Sunday, 18 April 2010

From uncle Sam to uncle Hu

The Chinese era

The people of what is now Venezuela have been ripped off on a massive scale since the first time civilizations with very different levels of technological development - Arawaks, Caribs and Waraos on one side and Europeans on the other - met in the Land of Grace. The rip-off has never stopped. Venezuela is now just getting into a new stage: the Chinese era. As fellow blogger Miguel has been writing, the Venezuelan government is in need of cash and due to its erratic policies it is not getting the right response as fast as it needs. Now it has been able to sign a series of agreements that would give the cash-strapped government 20 billion dollars in loans from China. That is 20 billion more for Chávez. Venezuela's debt with China has been going up very fast in the last years. Chávez had also signed a $16 billion deal with China in 2009. Loans are not bad. The problem is who is doing what with that money.

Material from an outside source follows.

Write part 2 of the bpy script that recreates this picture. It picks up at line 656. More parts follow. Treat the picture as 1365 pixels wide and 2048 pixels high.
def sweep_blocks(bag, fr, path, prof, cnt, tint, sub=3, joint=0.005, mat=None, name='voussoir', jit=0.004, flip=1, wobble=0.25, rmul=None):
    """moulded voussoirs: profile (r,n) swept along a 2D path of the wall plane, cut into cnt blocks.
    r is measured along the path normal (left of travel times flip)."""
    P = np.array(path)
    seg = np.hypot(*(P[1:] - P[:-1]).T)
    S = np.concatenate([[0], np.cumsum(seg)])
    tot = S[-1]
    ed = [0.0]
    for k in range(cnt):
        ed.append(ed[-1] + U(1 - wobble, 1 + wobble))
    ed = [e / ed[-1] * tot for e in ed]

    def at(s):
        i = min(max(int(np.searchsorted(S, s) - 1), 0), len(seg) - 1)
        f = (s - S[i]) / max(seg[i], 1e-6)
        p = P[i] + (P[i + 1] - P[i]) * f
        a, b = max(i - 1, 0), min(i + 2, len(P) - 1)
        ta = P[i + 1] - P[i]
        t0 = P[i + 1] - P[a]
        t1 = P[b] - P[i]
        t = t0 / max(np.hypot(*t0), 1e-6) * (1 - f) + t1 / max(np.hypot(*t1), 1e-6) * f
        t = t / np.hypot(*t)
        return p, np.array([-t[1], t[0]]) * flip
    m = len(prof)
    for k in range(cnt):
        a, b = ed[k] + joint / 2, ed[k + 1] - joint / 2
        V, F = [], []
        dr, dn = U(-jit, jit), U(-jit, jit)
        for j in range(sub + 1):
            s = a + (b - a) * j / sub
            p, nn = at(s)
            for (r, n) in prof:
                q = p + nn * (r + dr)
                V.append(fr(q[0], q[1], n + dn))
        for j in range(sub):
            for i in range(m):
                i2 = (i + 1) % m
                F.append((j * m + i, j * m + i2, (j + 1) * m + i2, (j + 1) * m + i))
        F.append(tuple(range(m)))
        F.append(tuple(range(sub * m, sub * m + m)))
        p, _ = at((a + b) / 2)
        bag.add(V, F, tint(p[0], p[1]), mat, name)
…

Chávez said "we know that when we assume this compromise, both governments and republics and their respective political regimes are here to stay". I wish someone could ask Chávez what he meant by that. We won't have the chance to do that as Chávez won't get into open debates or interviews with real journalists. I wish we could at least get the details about the contracts signed now.

If you watch the video in the link above you will see how even the Chinese get surprised by the supine way in which Chávez calls them "friends" time after time. As usual when Venezuelan leaders have friends abroad, they will become real amigos. The government claims there will be joint companies that will benefit Venezuela. We know how the Chinese-Venezuelan "computer enterprise" (Lang Chaon on the Chinese side and the Venezuelan government on the other) ended for Venezuela: China was supposed to build computers in Venezuela and get Venezuelans assembling computers for the first time. In reality Venezuelans had been assembling imported parts since the late does not really take much to do that. The only difference was that they were doing it without a government pretending that to be a big deal. If you are interested in finding out what we got from that computer company venture, try to look for "Lang Chao Venezuela" in your favourite search engine. Or save time: there is nothing since the announcements 3 to 4 years ago. We know how the technology transfer went for the "Bolivarian satellite": Venezuela bought the technology and the Chinese got the money.

An old story

There have always been Venezuelans working rather for foreign interests to the clear detriment of their fellow citizens: the native Americans who sold slaves to the Dutch and English for rifles, the native Americans who led the Spanish invaders to the conquest of the Caracas Valley, the Amos del Valle who were usually interested in maximizing their gains without any interest for the people and the country they got their fortunes from, the heads of state of 'independent' Venezuela who signed deal after deal that turned out to be disgraceful for Venezuela and very profitable for European powers and then for the United States.

Unfortunately, the counter-reactions have turned out to be fatal as fatal: Cipriano Castro and some short-lived lefty movements came to nothing or just lead to more chaos, loss of lives and capital.

The ones talking about how to protect Venezuela's interests tend to take economic credos as absolute truths, whether they are right or left.

On one side we have thus:

- people who believe in economic rules as if they were physical laws, who think economics is like mathematics and who are convinced in the power of the invisible hand even when it is gives them the finger
- people who think we need to have complete free trade getting towards us to develop even if absolutely no developed country ever reached development without some forms of protectionism and state support (not the US, not Japan, not any European country)

They turned out to become what lefties call compradores.

On the other we get a similar lot. We get

- people who believe supply and demand can be abolished by decree or even revolution
- people who think any country can be autarchic
- people who deem themselves as irreplaceable
- people who secure their power by using corrupt and otherwise inept thugs who have no idea of sustainable development.

We haven't got governments as the Norwegians got them in the late XIX and early XX century, governments that carried out very intelligent policies of national development, governments that offered interesting investments to foreigners while securing the middle and long-term technology transfer and capital control by nationals, implementing honest and transparent procedures and heavily investing in real education (not education as in "título de licenciado o doctorado"). We haven't done what the Japanese did during the Meiji period by bringing to the country top scientists and teachers, by developing local industries and controlling what kind of "free trade" we want - as US Americans, Germans, Japanese and Swiss did and still do.

Someone's going to pay for it

Chávez is desperate for money. He wants to win as many seats in the September elections as possible - at absolutely any cost. Nothing better for him than getting money from a country that does not ask questions about human rights.

We will have to pay for the money he is getting now anyway.

I wish we Venezuelans could learn a little bit about how the rich made it: USA, Germany, Japan, South Korea, Norway.

The sad thing is once Chávez is gone chances are huge that we will keep having governments that keep getting into unfavourable deals to Venezuela because the rulers are incompetent, because they keep defending some vested interests, because they prefer above all to be popular than to develop the country on a long term basis. Unless we radically change the way we think about sustainable development, we will keep running from Uncle Sam to Uncle Hu to Uncle Hans to Uncle Sam again.